とても重要な帖で、紫式部のストリーテーラーとしての実力が発揮される。藤壺の死。源氏の恋に対する意欲はここで断たれているように思える。次の帖「朝顔」への思いは一途ではなく、ただ惰性のようだ。冷泉帝が夜居の出生の僧都から秘密を聞かされる。牧師が懺悔に立ち会ったように、僧都もそんな役割を果たしていたのだろう。とても興味深い。冷泉帝が父を臣下に置いていることに悩み、譲位しようとする描写は、この時代の人間の心を描いている。紫式部は巧みな物語の布を織りながら、一人一人の心を描いている。見事だ。
前回「デンデラ」に興奮して、そこは老人ホームではない。闘いの場所だ。と書いてしまった。だが、それは間違っている。老人ホームも闘いの場所だ。生きている限り闘いなのだ。

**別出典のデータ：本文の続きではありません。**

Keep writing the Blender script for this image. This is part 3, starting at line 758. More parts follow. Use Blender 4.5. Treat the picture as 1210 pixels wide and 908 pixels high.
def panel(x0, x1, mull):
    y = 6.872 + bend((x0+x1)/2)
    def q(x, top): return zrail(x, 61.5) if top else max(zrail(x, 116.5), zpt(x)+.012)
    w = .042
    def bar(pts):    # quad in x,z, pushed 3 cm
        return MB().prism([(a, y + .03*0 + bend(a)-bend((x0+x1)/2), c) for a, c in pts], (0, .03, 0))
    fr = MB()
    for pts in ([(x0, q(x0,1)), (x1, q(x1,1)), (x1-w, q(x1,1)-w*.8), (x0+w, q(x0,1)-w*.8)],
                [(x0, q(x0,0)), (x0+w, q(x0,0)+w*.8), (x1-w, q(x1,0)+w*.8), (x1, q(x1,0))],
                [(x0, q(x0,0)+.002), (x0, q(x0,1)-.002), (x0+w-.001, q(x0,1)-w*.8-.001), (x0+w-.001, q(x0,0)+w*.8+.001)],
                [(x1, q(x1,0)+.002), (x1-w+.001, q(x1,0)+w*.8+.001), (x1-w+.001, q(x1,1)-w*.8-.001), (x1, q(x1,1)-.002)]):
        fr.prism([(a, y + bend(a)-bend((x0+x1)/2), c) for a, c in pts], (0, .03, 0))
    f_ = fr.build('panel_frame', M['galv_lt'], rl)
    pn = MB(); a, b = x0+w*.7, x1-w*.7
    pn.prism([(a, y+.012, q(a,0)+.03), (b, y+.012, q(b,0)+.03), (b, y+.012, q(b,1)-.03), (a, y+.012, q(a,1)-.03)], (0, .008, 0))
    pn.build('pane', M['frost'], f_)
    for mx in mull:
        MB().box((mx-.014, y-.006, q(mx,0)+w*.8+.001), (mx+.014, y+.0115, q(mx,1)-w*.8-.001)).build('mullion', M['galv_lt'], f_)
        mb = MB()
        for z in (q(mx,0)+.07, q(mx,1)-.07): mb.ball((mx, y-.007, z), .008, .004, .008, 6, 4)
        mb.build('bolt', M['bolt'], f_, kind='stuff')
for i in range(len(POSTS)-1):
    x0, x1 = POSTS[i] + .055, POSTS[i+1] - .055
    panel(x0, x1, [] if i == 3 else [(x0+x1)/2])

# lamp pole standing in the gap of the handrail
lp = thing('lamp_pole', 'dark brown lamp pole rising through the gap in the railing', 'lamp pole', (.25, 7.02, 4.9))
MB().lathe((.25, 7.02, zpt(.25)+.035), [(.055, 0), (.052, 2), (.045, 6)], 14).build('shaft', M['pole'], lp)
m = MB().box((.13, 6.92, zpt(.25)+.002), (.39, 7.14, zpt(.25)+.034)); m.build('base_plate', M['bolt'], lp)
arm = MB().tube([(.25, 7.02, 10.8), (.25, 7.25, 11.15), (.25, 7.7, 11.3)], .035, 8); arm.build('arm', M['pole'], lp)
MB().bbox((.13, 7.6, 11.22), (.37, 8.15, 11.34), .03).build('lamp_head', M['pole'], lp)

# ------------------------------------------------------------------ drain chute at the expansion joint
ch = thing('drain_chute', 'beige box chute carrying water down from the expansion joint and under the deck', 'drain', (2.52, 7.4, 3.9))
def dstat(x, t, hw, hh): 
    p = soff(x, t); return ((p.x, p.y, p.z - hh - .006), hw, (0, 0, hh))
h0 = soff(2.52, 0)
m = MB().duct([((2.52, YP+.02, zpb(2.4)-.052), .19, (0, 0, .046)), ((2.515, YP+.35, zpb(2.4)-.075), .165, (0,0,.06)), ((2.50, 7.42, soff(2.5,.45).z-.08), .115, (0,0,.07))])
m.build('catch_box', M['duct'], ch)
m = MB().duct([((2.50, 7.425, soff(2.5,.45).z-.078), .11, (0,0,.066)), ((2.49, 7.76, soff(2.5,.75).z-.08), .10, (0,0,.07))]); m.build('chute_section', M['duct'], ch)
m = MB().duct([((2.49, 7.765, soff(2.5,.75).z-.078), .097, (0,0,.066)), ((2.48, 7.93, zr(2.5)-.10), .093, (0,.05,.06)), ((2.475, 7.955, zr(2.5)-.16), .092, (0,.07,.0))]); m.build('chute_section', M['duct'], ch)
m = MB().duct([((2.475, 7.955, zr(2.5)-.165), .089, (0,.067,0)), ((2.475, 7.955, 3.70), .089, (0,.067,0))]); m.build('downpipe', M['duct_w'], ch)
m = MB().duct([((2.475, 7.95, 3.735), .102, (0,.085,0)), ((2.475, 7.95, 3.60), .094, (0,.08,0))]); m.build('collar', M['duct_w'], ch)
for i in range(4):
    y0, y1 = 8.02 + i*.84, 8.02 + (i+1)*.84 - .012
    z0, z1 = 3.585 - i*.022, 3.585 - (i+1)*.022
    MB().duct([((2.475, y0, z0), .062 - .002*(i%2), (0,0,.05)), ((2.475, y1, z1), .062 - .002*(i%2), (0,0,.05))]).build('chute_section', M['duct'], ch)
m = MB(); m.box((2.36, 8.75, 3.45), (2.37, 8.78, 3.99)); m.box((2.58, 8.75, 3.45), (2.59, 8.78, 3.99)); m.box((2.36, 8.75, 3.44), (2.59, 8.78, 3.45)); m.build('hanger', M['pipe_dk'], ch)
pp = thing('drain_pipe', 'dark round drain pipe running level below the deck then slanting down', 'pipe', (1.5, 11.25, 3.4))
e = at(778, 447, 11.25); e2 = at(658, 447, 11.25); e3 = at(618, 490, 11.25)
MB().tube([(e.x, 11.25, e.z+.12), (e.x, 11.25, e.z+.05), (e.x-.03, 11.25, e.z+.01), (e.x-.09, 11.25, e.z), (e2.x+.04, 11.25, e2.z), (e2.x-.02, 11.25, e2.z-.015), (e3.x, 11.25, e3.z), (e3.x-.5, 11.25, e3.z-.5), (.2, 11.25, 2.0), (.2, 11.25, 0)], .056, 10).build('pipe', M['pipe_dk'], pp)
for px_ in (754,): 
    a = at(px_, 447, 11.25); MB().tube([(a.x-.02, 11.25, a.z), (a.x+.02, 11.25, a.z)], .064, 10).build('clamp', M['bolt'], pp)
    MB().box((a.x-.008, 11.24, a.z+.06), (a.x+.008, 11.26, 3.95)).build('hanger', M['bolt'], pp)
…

620枚を一気に読み切った。面白い。読み出したら止まらない。語り口がとてもよい。老人達のパワーに勇気づけられる。姥捨て山から命を救われた老婆達がデンデラで生きる。救われた?。捨てられた者だけで暮らすデンデラ。そこは老人ホームではない。闘いの場所だ。飢え。熊との闘い。疫病。28才の作者が描き出す世界は壮大だ。「1,000の小説とバックベアード」の作者。この作品も読んだ。とんでもない才能が出現した。島田荘司の小説が好きな私に一つ楽しみが増えた。文学?。いいじゃないのそんな事。その他にも、新潮2009.1には良い作品が揃っています。
谷崎源氏に挫折し、瀬戸内源氏も挫折した。窯変 源氏物語は長すぎた。だが、今度はいけそう。源氏物語ってこんなに分かりやすい話だった。とにかく人物描写が素晴らしい。源氏をめぐる姫君も、個性的である。末摘花は別格として、不美人もけっこう多い。須磨に落ち延びた源氏は初めての辛苦を経験する。都に帰った彼は、自分を見捨てた人に報復する。政治的策略も労する。人間くさい性格もきっちりと描かれている。「蓬生」の末摘花も素晴らしい。頑固だ。誰の言葉にも動かない。ひたすら源氏を待ち続ける。明石の入道はユーモラスだ。「絵合」の面白さは圧巻である。あっという間に「松風」まで読み進んだ。全部読まなくてもいいから、原文にあたって欲しいと、著者は言っている。では、どの巻を原文で読もうかと考えながら読むのも楽しい。第三巻の発刊まで日数があるから、佐藤友哉著「デンデラ」(新潮2009.1)を図書館で借りて読み始めた。これは面白そうだ。